The machine seemed to be gambling -- and we know it is good at calculating odds -- that the relief caused by the second team's arrival would stop anyone, in particular Finch, from considering what this might mean: that the machine, for all the hobbling Finch had applied to it, was ultimately in control. (We have had, for some time, r00t's independent activity, but that could be explained away by her disciple-/apostle-like reverence, which the machine has been indulging, and she did have that unique interface.)


One final thought, one that is not at all comforting. Samaritan, though the Big Bad, seemed to believe in its own virtue. It argued (though mostly to its inner circle, obviously) that it was making the world a safer, better place, and examples were provided, offset by the cost in human lives. By contrast, the Machine lied to Finch: it played on the idea that it was dying when it must have known that it was not. And it was surviving in a way that won't be quite as "informed" by Finch's humanity as the version that died.

We can look back the early episodes of this season to know how the reborn machine might behave, we know it has chosen a sociopath as its new principal (and less principled) contact and it has its simulation of r00t on board -- come on: do we really think that the choice of r00t's voice was a happy coincidence? -- someone's whose aim never seemed to be directed at the bad guys' knees....


Anyway, sorry if anyone is unsettled by that final thought.


** - Well, perhaps one person may have known. Recall r00t's reporting her belief that she would, in a way, live on inside the Machine, as it would be running a simulation of her? That faith in a longer life rather depended on a belief that the Machine itself both survives and does so in a sufficiently good state to be running that simulation of her (and of the others, particularly Shaw).
 
Did the machine deliberately lose all those zillions of simulated fights with Samaritan?

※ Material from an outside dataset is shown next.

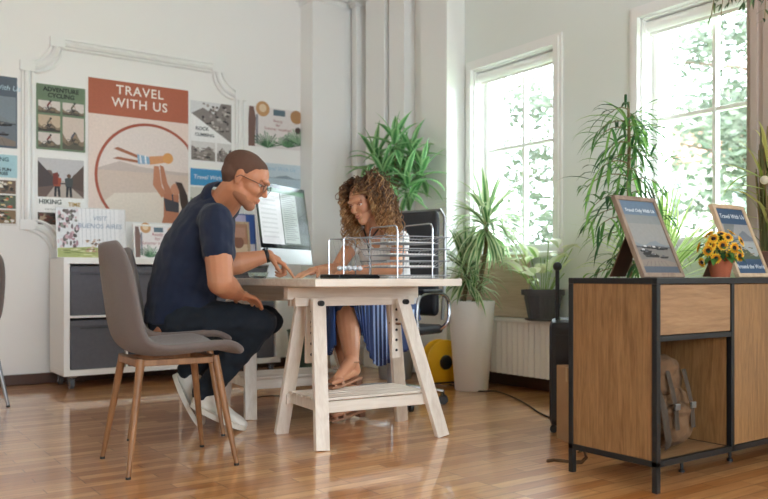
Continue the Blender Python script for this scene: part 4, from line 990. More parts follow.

I don't think so. The Machine didn't think like us. It wasn't anything like us and yet, it had feelings which made it to be one of us, even though it was just a machine. It ran the simulation and all it's permutations, probably changing one bit at the time, hence the huge number of losses.
 
What I meant was did it really lose every single one of them or, alternatively, did it only win once, a win that went unobserved (because it was too late in the day for Harold (or anyone else**) to see? And yet, in the real life (of the show), the Machine won, to the extent that it is the sole AI survivor of the war of the "gods", and it won because its human operatives did as it directed them (including the sniper who saved Reece and Fusco) to do.

It had a plan of how it could win and it won.

It wasn't as if Samaritan was off its game: it too had a back-up plan... well, two back-up plans, both of which the Machine overcame. And after all that, the Machine did not contact Finch, its creator. (Surely the machine was not embarrassed to have either survived or lied, which it could have claimed was necessary to protect itself until it was sure Samaritan was destroyed.)


** - I'm sure there was dialogue where someone said that the Machine had not won a single fight.
 
And yet, in the real life (of the show), the Machine won, to the extent that it is the sole AI survivor of the war of the "gods", and it won because its human operatives did as it directed them (including the sniper who saved Reece and Fusco) to do.

To be honest, I think Nolan wrote himself in the corner and Samaritan won, but he couldn't allow that to be the ending, as the audience wouldn't have bought it. It had to be dramatic and heroic at the same time.